#### DATA SEGMENT:
━━━━━━━━━━━━━━━━
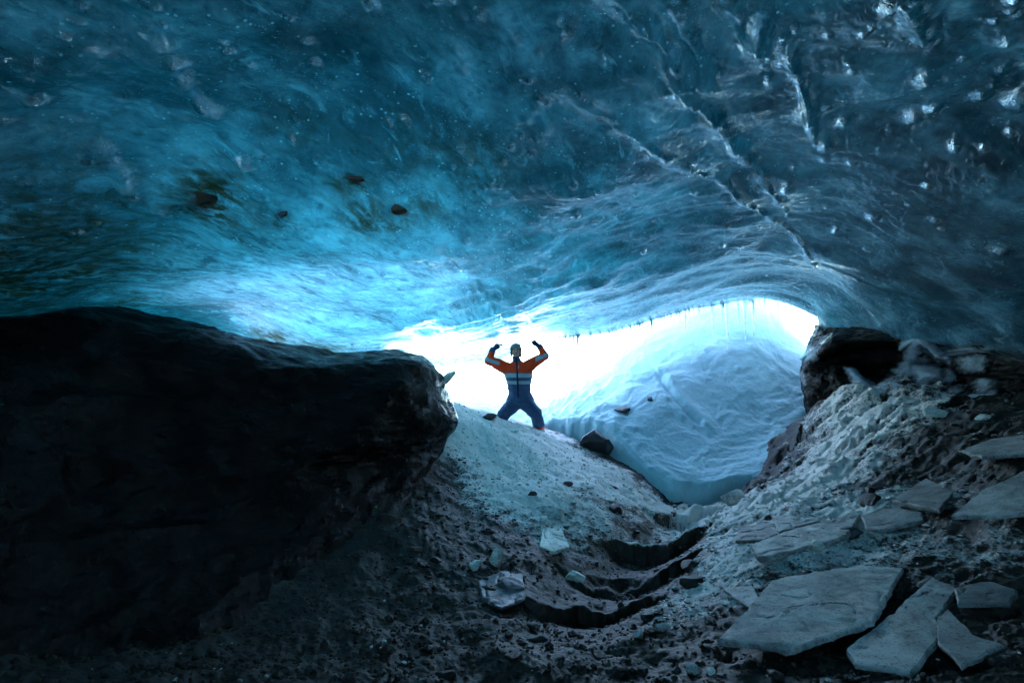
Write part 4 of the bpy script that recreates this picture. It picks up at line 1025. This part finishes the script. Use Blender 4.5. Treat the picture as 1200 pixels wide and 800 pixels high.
def build_person():
    D0 = 9.0
    base = P(610, 514, D0)
    S = D0 / F
    def J(px, py, dep=0.0):     # joint seen at this place of the photo, metres towards the camera
        p = P(px, py, D0 - dep); return Vector(p - base)
    root = bpy.data.objects.new('person', None); C.objects.link(root); root.location = base
    tag(root, 'person in an orange and navy hi-vis coverall standing astride, both arms raised to the ice', 'person')
    I = Matrix.Identity(3)
    head = J(604.6, 411.2, .02); neck = J(605, 419.5); chest = J(606, 432); waist = J(608, 452); pelvis = J(610, 466)
    shL = J(592, 427); shR = J(620.5, 425.5); elL = J(572.5, 422.5, .12); elR = J(638.5, 417, .12); wrL = J(577, 410.5, .16); wrR = J(632.5, 406, .16)
    hipL = J(603, 470); hipR = J(617, 470); knL = J(590, 486, .1); knR = J(628, 484, .1); anL = J(586, 508); anR = J(633, 506)
    haL = J(582.5, 405.8, .16); haR = J(626.5, 401.8, .16)
    # ---- body: one continuous skin
    pr = [('e', head, (.073, .092, .105), I), ('e', head + Vector((0, -.02, -.045)), (.056, .070, .062), I),
          ('c', neck, head + Vector((0, .01, -.05)), .055, .05), ('c', chest, neck, .10, .06), ('c', waist, chest, .12, .14), ('c', pelvis, waist, .14, .12),
          ('c', shL, chest, .06, .08), ('c', shR, chest, .06, .08), ('c', shL, elL, .052, .04), ('c', shR, elR, .052, .04), ('c', elL, wrL, .038, .028), ('c', elR, wrR, .038, .028),
          ('c', hipL, knL, .085, .06), ('c', hipR, knR, .085, .06), ('c', knL, anL, .055, .04), ('c', knR, anR, .055, .04),
          ('e', head + Vector((0, -.094, -.012)), (.012, .020, .020), I), ('e', head + Vector((0, -.088, .010)), (.009, .012, .022), I),
          ('e', head + Vector((-.074, .0, -.005)), (.010, .018, .028), I), ('e', head + Vector((.074, .0, -.005)), (.010, .018, .028), I),
          ('e', head + Vector((-.036, -.066, -.022)), (.024, .020, .022), I), ('e', head + Vector((.036, -.066, -.022)), (.024, .020, .022), I),
          ('e', head + Vector((0, -.078, -.078)), (.022, .020, .018), I)]
    me = blob_mesh(pr, .009, 3)
    skin = mat_plain('skin', (.62, .36, .26), .5, .1, 40, (.55, .30, .21))
    me.name = 'body'; ob = bpy.data.objects.new('body', me); C.objects.link(ob); ob.parent = root; me.materials.append(skin)
    # face pieces
    def small(name, prims, mat, vox=.003, sm=1, par=root):
        m_ = blob_mesh(prims, vox, sm); m_.name = name; m_.materials.append(mat)
        o_ = bpy.data.objects.new(name, m_); C.objects.link(o_); o_.parent = par; return o_
    M_eye = mat_plain('eye_dark', (.03, .02, .02), .2); M_lip = mat_plain('lips', (.45, .10, .09), .4); M_teeth = mat_plain('teeth', (.8, .78, .74), .3)
    M_hair = mat_plain('brown_hair', (.13, .075, .035), .5, .5, 90, (.22, .14, .07))
    for sx in (-1, 1):
        small('eye', [('e', head + Vector((sx * .028, -.082, .012)), (.012, .008, .006), I)], M_eye)
        small('eyebrow', [('c', head + Vector((sx * .016, -.091, .030)), head + Vector((sx * .043, -.081, .032)), .0045, .003)], M_hair)
    small('mouth', [('c', head + Vector((-.024, -.083, -.040)), head + Vector((0, -.094, -.050)), .005, .008), ('c', head + Vector((.024, -.083, -.040)), head + Vector((0, -.094, -.050)), .005, .008)], M_lip)
    small('teeth', [('c', head + Vector((-.017, -.092, -.044)), head + Vector((.017, -.092, -.044)), .004, .004)], M_teeth)
    # hair under a beanie
    hp = [('e', head + Vector((0, .022, .020)), (.092, .098, .108), I)]
    for sx in (-1, 1):
        hp += [('c', head + Vector((sx * .080, -.018, .03)), head + Vector((sx * .082, .01, -.085)), .024, .022)]
    small('hair', hp, M_hair, .006, 2)
    M_hat = mat_plain('grey_knit', (.22, .20, .19), .9, .6, 130, (.33, .30, .28))
    hat = small('beanie', [('e', head + Vector((0, .018, .062)), (.094, .104, .078), I), ('c', head + Vector((-.062, -.062, .056)), head + Vector((.062, -.062, .056)), .020, .020), ('c', head + Vector((-.088, .0, .050)), head + Vector((-.062, -.062, .056)), .018, .020), ('c', head + Vector((.088, .0, .050)), head + Vector((.062, -.062, .056)), .018, .020)], M_hat, .006, 2)
    # ---- coverall
    tor = []
    prof = [(424, .11, .10), (428, .22, .125), (432, .265, .14), (437, .262, .150), (442, .245, .150), (447, .228, .150), (452, .212, .145), (457, .205, .145), (462, .215, .15), (467, .235, .16), (472, .255, .165)]
    for k in range(41):
        py = 424 + 48 * k / 40; hw = np.interp(py, [p[0] for p in prof], [p[1] for p in prof]); dp = np.interp(py, [p[0] for p in prof], [p[2] for p in prof])
        c0 = J(606.2 + (py - 430) * .09, py); tor.append(('e', c0, (hw, dp, .035), I))
    cl = tor + [('c', J(594, 430), elL, .108, .080), ('c', J(618, 429), elR, .108, .080), ('c', elL, wrL, .080, .056), ('c', elR, wrR, .080, .056),
          ('c', J(596, 436), J(580, 427, .08), .09, .07), ('c', J(616, 435), J(631, 423, .08), .09, .07),
          ('c', J(603.5, 472), knL, .145, .115), ('c', J(616, 472), knR, .145, .115), ('c', knL, anL, .112, .095), ('c', knR, anR, .112, .100), ('c', J(606, 466), J(614, 466), .15, .15),
          ('c', neck + Vector((0, 0, -.05)), neck + Vector((0, .005, .012)), .085, .074)]
    me = blob_mesh(cl, .012, 5)
    nv = len(me.vertices); co = np.zeros(nv * 3); me.vertices.foreach_get('co', co); co = co.reshape(-1, 3)
    no = np.zeros(nv * 3); me.vertices.foreach_get('normal', no); no = no.reshape(-1, 3)
    fold = .022 * fbm(co[:, 0] * 6, co[:, 1] * 6, co[:, 2] * 9, 3) + .012 * (ridged(co[:, 0] * 5 + co[:, 2] * 3, co[:, 1] * 5, co[:, 2] * 4, 2) - .6)
    # gathered waist
    fold -= .012 * np.exp(-((co[:, 2] - waist.z) / .03)**2)
    co = co + no * fold[:, None]; me.vertices.foreach_set('co', co.ravel())
    M_or = mat_plain('hi_vis_orange', (1.0, .075, .008), .75, .25, 70, (1.0, .055, .006)); M_nv = mat_plain('navy_cloth', (.035, .075, .15), .8, .3, 70, (.045, .09, .17)); M_gy = mat_plain('reflective_tape', (.34, .40, .42), .45, .1, 80, (.30, .36, .38))
    M_zip = mat_plain('zip_flap', (.012, .022, .05), .7)
    for m_ in (M_or, M_nv, M_gy): me.materials.append(m_)
    fz = lambda py: (J(606, py)).z
    z_or, z_b1, z_b2, z_b3, z_b4 = fz(436.5), fz(437.5), fz(442), fz(446), fz(450)
    armL = (wrL - elL); armR = (wrR - elR)
    idx = []
    for p in me.polygons:
        c = p.center; v = 1
        arml = c.x < J(586, 0).x and c.z > fz(445); armr = c.x > J(627, 0).x and c.z > fz(445)
        if c.z > z_or or arml or armr: v = 0
        elif z_b2 < c.z < z_b1 or z_b4 < c.z < z_b3: v = 2
        # sleeves: tape band then navy cuff
        for on, el, ax, wr in ((arml, elL, armL, wrL), (armr, elR, armR, wrR)):
            if on:
                t = (c - el).dot(ax) / ax.length_squared
                if t > .92: v = 1
                elif -.02 < t < .30 and (c - el).length < .2: v = 2
        if (c - neck).length < .125 and c.z > neck.z - .075: v = 1
        t = (c - knR).dot(anR - knR) / (anR - knR).length_squared
        if c.x > .05 and c.z < knR.z and .66 < t: v = 2 if .74 < t < .92 else 0
        t = (c - knL).dot(anL - knL) / (anL - knL).length_squared
        if c.x < -.05 and c.z < knL.z and .66 < t: v = 2 if .74 < t < .92 else 0
        idx.append(v)
    me.polygons.foreach_set('material_index', idx); me.name = 'coverall'
    cov = bpy.data.objects.new('coverall', me); C.objects.link(cov); cov.parent = root
    # zip flap down the front
    fl = []
    def front(zv, xv):
        best = None
        d2 = (co[:, 0] - xv)**2 + (co[:, 2] - zv)**2; k = np.where(d2 < .025**2)[0]
        return co[k, 1].min() if len(k) else -.16
    zs = np.linspace(neck.z - .02, pelvis.z + .02, 22); fl = []
    for a_, b_ in zip(zs[:-1], zs[1:]):
        xa = neck.x * (a_ / neck.z) * .8; xb = neck.x * (b_ / neck.z) * .8
        fl.append(('c', (xa - .012, front(a_, xa) + .008, a_), (xb - .012, front(b_, xb) + .008, b_), .016, .016))
    f_ = small('zip_flap', fl, M_zip, .006, 1, cov)
    # leg pocket flaps
    for sx, hp_ in ((-1, hipL), (1, hipR)):
        pk = hp_.lerp(knL if sx < 0 else knR, .45); small('pocket', [('e', pk + Vector((sx * .03, -.115, 0)), (.055, .03, .06), I)], M_nv, .008, 2, cov)
    # ---- gloves: palm, four bent fingers, thumb
    M_gl = mat_plain('navy_glove', (.018, .035, .075), .7, .3, 90)
    for hand, wr, sx in ((haL, wrL, 1), (haR, wrR, -1)):
        ax = (hand - wr).normalized(); side = Vector((0, -1, 0)); across = ax.cross(side).normalized() * sx
        pr = [('c', wr - ax * .01, wr + ax * .03, .044, .040), ('c', wr + ax * .02, hand, .040, .044), ('e', hand, (.05, .035, .05), I)]
        inw = Vector((sx, 0, 0))
        for k in range(4):
            root_f = hand + ax * .030 + side * (.036 - .024 * k) * 1.0
            l = (.040, .046, .043, .034)[k]
            d1 = (ax * .35 + inw * .9 + Vector((0, 0, .05))).normalized(); d2 = (ax * -.1 + inw * 1.0 + Vector((0, 0, -.25))).normalized()
            m1 = root_f + d1 * l; pr += [('c', hand + side * (.030 - .020 * k), root_f, .016, .0135), ('c', root_f, m1, .0125, .0115), ('c', m1, m1 + d2 * l * .8, .0115, .009)]
        th0 = wr.lerp(hand, .5); th1 = th0 + inw * .045 + side * .035; pr += [('c', th0, th1, .019, .014), ('c', th1, th1 + inw * .02 + ax * .035, .014, .011)]
        small('glove', pr, M_gl, .005, 1)
    M_bt = mat_plain('black_boot', (.02, .02, .022), .5)
    for an in (anL, anR):
        small('boot', [('c', an + Vector((0, 0, .02)), an + Vector((0, .01, -.05)), .062, .058), ('c', an + Vector((0, .03, -.065)), an + Vector((0, -.15, -.075)), .05, .045)], M_bt, .010, 2)
    return root
build_person()

# ------------------------------------------------------------------ light, sky, camera
SUN_EL, SUN_AZ = math.radians(34), math.radians(172)      # azimuth from +Y towards +X
sd = Vector((math.sin(SUN_AZ) * math.cos(SUN_EL), math.cos(SUN_AZ) * math.cos(SUN_EL), math.sin(SUN_EL)))
li = bpy.data.lights.new('sun', 'SUN'); li.energy = 5.0; li.angle = math.radians(1); li.color = (1, .95, .88)
so = bpy.data.objects.new('sun', li); C.objects.link(so); so.rotation_euler = sd.to_track_quat('Z', 'Y').to_euler()
w = bpy.data.worlds.new('World'); SC.world = w; w.use_nodes = True
nt = w.node_tree; nt.nodes.clear()
sk = nt.nodes.new('ShaderNodeTexSky'); sk.sky_type = 'NISHITA'; sk.sun_disc = False; sk.ozone_density = .8; sk.air_density = 1.0; sk.dust_density = 1.2; sk.sun_elevation = SUN_EL; sk.sun_rotation = SUN_AZ
bg = nt.nodes.new('ShaderNodeBackground'); bg.inputs[1].default_value = .15; wo = nt.nodes.new('ShaderNodeOutputWorld')
nt.links.new(sk.outputs[0], bg.inputs[0]); nt.links.new(bg.outputs[0], wo.inputs[0])

cd = bpy.data.cameras.new('camera'); cd.sensor_width = 36; cd.lens = 18; cd.clip_end = 1000; cd.clip_start = .05
co_ = bpy.data.objects.new('camera', cd); C.objects.link(co_); co_.location = CAM; co_.rotation_euler = (math.radians(90) + PITCH, 0, 0)
SC.camera = co_
SC.view_settings.view_transform = 'Standard'; SC.view_settings.look = 'None'; SC.view_settings.gamma = 1; SC.view_settings.exposure = 4.45
SC.view_settings.use_curve_mapping = False
cy = SC.cycles
cy.use_denoising = True
try: cy.denoiser = 'OPENIMAGEDENOISE'
except Exception: pass
cy.max_bounces = 12; cy.diffuse_bounces = 7; cy.glossy_bounces = 4; cy.transmission_bounces = 8; cy.transparent_max_bounces = 8
cy.sample_clamp_indirect = 8; cy.blur_glossy = .5; cy.caustics_refractive = False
━━━━━━━━━━━━━━━━
Extract all lines from the data in which "this" is found.

Write part 4 of the bpy script that recreates this picture. It picks up at line 1025. This part finishes the script. Use Blender 4.5. Treat the picture as 1200 pixels wide and 800 pixels high.
    def J(px, py, dep=0.0):     # joint seen at this place of the photo, metres towards the camera